Dopo anni di corteggiamento da parte di Moreno, si fa convincere a seguirlo tra i professionisti. Dal 1986 al 1989 fu direttore sportivo della Gewiss-Bianchi.
«Eravamo uno squadrone. A partire da Felice Gimondiche ne era l’amministratore delegato, fino ai corridori. Con Moreno c’erano, tra gli altri, Paolo Rosola, Emanuele Bombini e Davide Cassani, l’attuale commissario tecnico della Nazionale. Per non parlare del meccanico, il grande Masi, tutt’oggi una leggenda nel nostro mondo. Chiunque abbia un problema chiama Alberto».
L’anno dopo la vittoria del campionato del mondo su strada di Argentin nel 1986, disputa una delle più esaltanti stagioni che si possano ricordare. Vincono come squadra ben ventisette corse, tra le quali sei tappe del Giro d’Italia e tre tappe della Vuelta.
Anche da direttore sportivo, il nostro Nico si toglie grandi soddisfazioni, fatte di vittorie, ricordi, amicizie e rapporti con tutte le persone con le quali ha negli anni collaborato.
«La cosa veramente che più mi sta a cuore, alla soglia degli ottant’anni, è l’amicizia che mi lega con la maggior parte delle persone che il ciclismo su pista e su strada mi ha fatto conoscere».
L’Ambrogino d’oro
Milanese del quartiere Isola, Domenico De Lillo cresce in Via Garigliano 3, nello stesso palazzo che diede i natali a Luciano Beretta, compianto paroliere tra gli altri di Celentano, Ornella Vanoni, Nilla Pizzi e Mina.
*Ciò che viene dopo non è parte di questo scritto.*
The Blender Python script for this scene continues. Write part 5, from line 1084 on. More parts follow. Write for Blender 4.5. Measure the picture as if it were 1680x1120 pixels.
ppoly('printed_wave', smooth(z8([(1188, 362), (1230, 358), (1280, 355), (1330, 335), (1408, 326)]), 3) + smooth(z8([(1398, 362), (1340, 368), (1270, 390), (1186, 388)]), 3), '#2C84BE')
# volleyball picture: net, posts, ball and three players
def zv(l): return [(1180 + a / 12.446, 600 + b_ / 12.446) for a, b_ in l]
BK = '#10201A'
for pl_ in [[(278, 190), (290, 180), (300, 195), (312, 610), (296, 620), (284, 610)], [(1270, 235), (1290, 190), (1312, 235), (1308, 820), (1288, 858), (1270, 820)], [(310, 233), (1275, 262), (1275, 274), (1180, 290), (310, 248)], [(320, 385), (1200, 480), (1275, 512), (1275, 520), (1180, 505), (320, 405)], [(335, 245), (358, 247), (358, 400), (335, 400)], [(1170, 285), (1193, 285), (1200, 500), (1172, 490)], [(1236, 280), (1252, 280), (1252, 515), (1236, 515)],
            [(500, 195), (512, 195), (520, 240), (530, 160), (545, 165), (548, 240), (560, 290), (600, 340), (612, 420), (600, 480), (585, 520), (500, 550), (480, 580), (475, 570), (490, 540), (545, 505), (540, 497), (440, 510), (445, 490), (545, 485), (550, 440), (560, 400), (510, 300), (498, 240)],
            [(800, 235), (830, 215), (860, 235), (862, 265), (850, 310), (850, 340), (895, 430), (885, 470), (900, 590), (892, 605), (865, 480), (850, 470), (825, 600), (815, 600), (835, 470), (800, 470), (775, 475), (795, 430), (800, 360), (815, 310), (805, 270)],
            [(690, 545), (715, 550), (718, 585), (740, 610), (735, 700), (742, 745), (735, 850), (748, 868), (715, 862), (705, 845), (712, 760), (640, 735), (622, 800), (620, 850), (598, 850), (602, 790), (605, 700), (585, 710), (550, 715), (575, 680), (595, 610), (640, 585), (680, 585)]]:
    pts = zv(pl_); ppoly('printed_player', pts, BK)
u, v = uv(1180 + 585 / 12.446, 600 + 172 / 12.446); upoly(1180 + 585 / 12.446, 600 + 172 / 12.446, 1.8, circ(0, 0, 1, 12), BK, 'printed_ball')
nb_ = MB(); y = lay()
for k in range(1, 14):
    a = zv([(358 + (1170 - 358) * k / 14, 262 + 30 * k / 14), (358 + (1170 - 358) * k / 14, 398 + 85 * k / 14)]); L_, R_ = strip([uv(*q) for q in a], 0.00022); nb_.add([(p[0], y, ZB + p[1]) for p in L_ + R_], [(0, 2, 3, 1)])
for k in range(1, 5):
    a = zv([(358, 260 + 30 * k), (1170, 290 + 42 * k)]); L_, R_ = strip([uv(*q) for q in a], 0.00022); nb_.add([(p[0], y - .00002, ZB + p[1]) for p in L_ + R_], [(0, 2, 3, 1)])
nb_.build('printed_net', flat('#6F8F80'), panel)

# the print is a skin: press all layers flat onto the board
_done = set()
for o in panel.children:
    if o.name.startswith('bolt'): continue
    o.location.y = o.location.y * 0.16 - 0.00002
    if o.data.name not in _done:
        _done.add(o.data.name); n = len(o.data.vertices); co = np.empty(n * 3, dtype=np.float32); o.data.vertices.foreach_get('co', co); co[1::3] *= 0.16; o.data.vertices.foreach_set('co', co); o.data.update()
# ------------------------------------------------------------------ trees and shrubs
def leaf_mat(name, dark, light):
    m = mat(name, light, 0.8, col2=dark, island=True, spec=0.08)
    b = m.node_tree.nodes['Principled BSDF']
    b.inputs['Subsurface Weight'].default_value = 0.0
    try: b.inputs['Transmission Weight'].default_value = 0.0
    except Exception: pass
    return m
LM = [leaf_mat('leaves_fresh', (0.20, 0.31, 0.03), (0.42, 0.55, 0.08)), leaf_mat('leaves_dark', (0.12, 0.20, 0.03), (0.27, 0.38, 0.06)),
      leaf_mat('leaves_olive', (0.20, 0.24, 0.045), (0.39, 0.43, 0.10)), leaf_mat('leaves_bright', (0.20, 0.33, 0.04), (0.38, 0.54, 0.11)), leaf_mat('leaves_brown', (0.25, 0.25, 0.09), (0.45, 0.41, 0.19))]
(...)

La stessa Mina che il 7 dicembre 2015 ritira l’Ambrogino d’oro insieme a Nico.
«Io abitavo al quarto piano e Luciano al primo. Eravamo grandi amici e sicuramente avrò l’occasione di ricordarlo con Mina», ricorda De Lillo. «Il quartiere all’epoca era una zona di banditi, quando cercavano un ladro venivano nel nostro rione. Ma insieme a Luciano abbiamo passati dei gran bei momenti, lui fin da piccolo faceva dei teatrini, aveva già la vena artistica».
Ora se andate in Via Garigliano 3 potete vedere la targa affissa in memoria di Luciano Beretta.
«Spero che quando sarà il mio turno possano pensare di farne una anche per me», aggiunge l’atleta.
«Anche se sono andato via presto, ho un grande feeling con Milano. Ricordo che mio padre mi portava fin da piccolissimo a vedere le gare di ciclismo al Vigorelli e io ho sempre sognato di poter, un giorno, emulare le gesta degli atleti che vedevo percorrere con tanta agilità chilometri e chilometri lungo il velodromo di Milano. L’Ambrogino d’oro è un premio che mi ripaga del lavoro fatto per il ciclismo. Da atleta mi ha dato tanto. Allo stesso modo credo di avergli restituito come allenatore, direttore sportivo e dirigente, tramite l’insegnamento e la passione trasmessa ai miei allievi e ragazzi, quello che avevo ricevuto da corridore».
Non si può non pensare alla carriera di Domenico De Lillo come una lunga avventura che ha cambiato, arricchito e migliorato il mondo del ciclismo e dello sport.
La passione con cui Nico si è dedicato al ciclismo è più unica che rara. Come la sua straordinaria lucidità nel dire che forse, a quasi ottant’anni, è il caso di lasciare il posto ai più giovani.
Perché in tutto questo, Nico, fa ancora parte della commissione tecnica professionisti della Federazione Italiana Ciclistica. Instancabile.